Wir stellen uns dagegen.
Wir setzen uns für die Entkriminalisierung der Seenotrettung und die wertschätzende Unterstützung der Seenotrettungs-NGOs ein.
Wir setzen uns dafür ein, das nicht die Flüchtenden, sondern die Fluchtursachen bekämpft werden.
Wir setzen uns dafür ein, dass es legale Wege für Geflüchtete in die EU gibt.
Und wir setzen uns als Göttingerinnen und Göttinger dafür ein, dass sofort 50 Geflüchtete aus überfüllten Auffanglagern zu uns kommen.
Göttingen hat die nötige Infrastruktur und eine offene Willkommenskultur.
Hierzu lautete unser ursprünglicher Antragstext: "Die Stadt Göttingen nimmt sofort 50 relocation-Flüchtlinge aus den überfüllten Auffanglagern in Griechenland und Italien auf."
Da wir diesen Antrag so nicht stellen dürfen, da er sich außerhalb der Zuständigkeit der Kommune befindet, haben wir ihn anpassen müssen.
Die neue Formulierung zeigt jedoch das deutliche Dilemma, in dem wir uns befinden, und das uns leider die Hände gebunden sind: "Der Oberbürgermeister möge sich gegenüber der Bundesregierung dafür einsetzen, die zugesagten Relocation-Flüchtlinge schnellstmöglich nach Deutschland zu holen und erklärt gegenüber der Bundesregierung, 50 von diesen sofort im Rahmen des Königssteiner Schlüssels aufzunehmen."
Mit anderen Worten: Unser Appell ist richtig, die Wirkung wird voraussichtlich gering sein.
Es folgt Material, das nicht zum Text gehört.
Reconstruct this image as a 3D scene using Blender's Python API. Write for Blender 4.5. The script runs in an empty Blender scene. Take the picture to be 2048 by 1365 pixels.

Wer helfen will, scheitert an der "Wir-schaffen-das-Kanzlerin".
Im September 2015 hat sich Deutschland bereit erklärt, 27.500 Geflüchtete aus Griechenland und Italien innerhalb von 2 Jahren aufzunehmen. Die Zeit ist abgelaufen. Und wie viele Menschen sind bei uns angekommen? Knapp 8.000. Aktuell sind 19.684 der zugesagten Relocation-Flüchtlinge noch nicht in Deutschland. Für ein Land, in dem wir gut und gerne Leben.
Wie holen wir die Menschen zu uns?
Indem wir mutig sind und eine neue Bundesregierung wählen.
Denn Zukunft wird aus Mut gemacht.
Ich danke Ihnen für Ihre Aufmerksamkeit.